DESCRIPTION OF INVENTION

[0011] The hybrid coupler in this invention includes: Sum port (1), difference port (2), output port 1 (3), output port 2 (4), connection line 1 (5), connection line 2 (6) and the microstrip line (7)

[0012] Referring to FIG. 1, FIG. 2 and FIG. 3, sum port (1) and difference port (2) have the copper microstrip structure. To locate the sum port (1) and difference port (2) on the same side, signal from the sum port and difference port are transmitted to output port 1 (3) and output port 2 (4) (which also made by copper and have microstrip structure) via the microstrip line (7), connection line 1 (5), connection line 2 (6) (refer to FIG. 3) and slot-line structure in the bottom layer (refer to FIG. 2).

[0013] Referring to FIG. 4 and FIG. 5, signal from the sum port (1) is transmitted to microstrip line (7), then transformed to the odd mode signal that transmitted on 2 slot-line via the connection line 1 (5). The odd mode signal is then transformed to the microstrip line via the connection line 2 (6) and transmitted to output port 1 (3) and output port 2 (4). The slot-line, connection line 1 (5), connection line 2 (6), output port 1 (3) and output port (4) are designed so that the output port 1 (3) and output port 2 (4) are symmetrically located to the slot structure. Due to the symmetry of the 2 output port (3), (4) and the odd mode characteristic, the output signals of output port 1 (3) and output port 2 (4) have the balanced amplitudes and phases.

[0014] Referring to FIG. 4 and FIG. 5, signal from the difference port (2) transmitted to microstrip line (7), transformed to the even mode signal that is transmitted on slot-line. The odd mode signal is transformed to the microstrip line via the connection line 2 (6) and transmitted to output port 1 (3) and output port 2 (4). Due to the symmetry of the 2 output ports (3), (4) and the even mode characteristic, the output signals of output port 1 (3) and output port 2 (4) have balanced amplitudes but are 180 phase-shifted. To achieve the even mode signal on the slot-line, the length of the microstrip line connected to difference port (2) must be lambda/4 (lambda is the center frequency wavelength).

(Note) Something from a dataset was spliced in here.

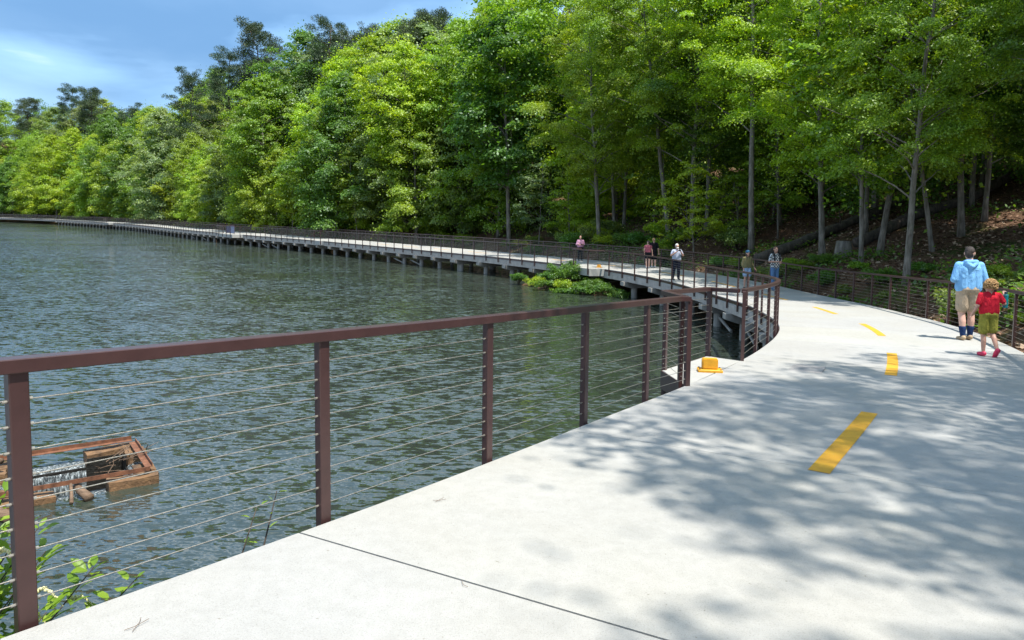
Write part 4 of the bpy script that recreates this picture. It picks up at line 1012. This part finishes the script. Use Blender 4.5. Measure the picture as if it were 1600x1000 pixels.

[0015] The microstrip line dimensions are designed based on the microstrip line calculation principle, the slot-line dimensions are designed based on the calculation principle of coplanar waveguide and the material characteristic of dielectric layer (dielectric constant, dielectric layer thickness) to meet the operating frequency requirement and the impedance requirement of the (1), (2), (3) and (4) ports (the impedance of ports in this invention is 50 Ohm). The dielectric layer characteristics in this invention: dielectric constant is 2.64, dielectric layer thickness is 1.542 mm, top and bottom copper layers thickness is 0.035 mm.

[0016] The sum port (1) and difference port (2) are arranged on the same side and symmetrically to the slot-line. The lengths of microstrip lines (7) connected to sum port (1) and difference port (2) are calculated and designed so the phases of received signal from port 1 (3) to the sum port (1) and difference port (2) are in-phase.

[0017] Because the even mode and odd mode have the 180 phase-shifted characteristic so the signal from sum port (1) will almost be canceled at the difference port and vice versa, thereby the isolation between sum and difference ports is perfect.

[0018] In conclusion, this invention introduces a hybrid coupler with sum port and difference port located on the same side, the fabrication of hybrid coupler to the system becomes much simpler. The invention presents the hybrid coupler taking advantages of 2 layer printed circuit technology, using common material to meet the hybrid coupler's technical requirements.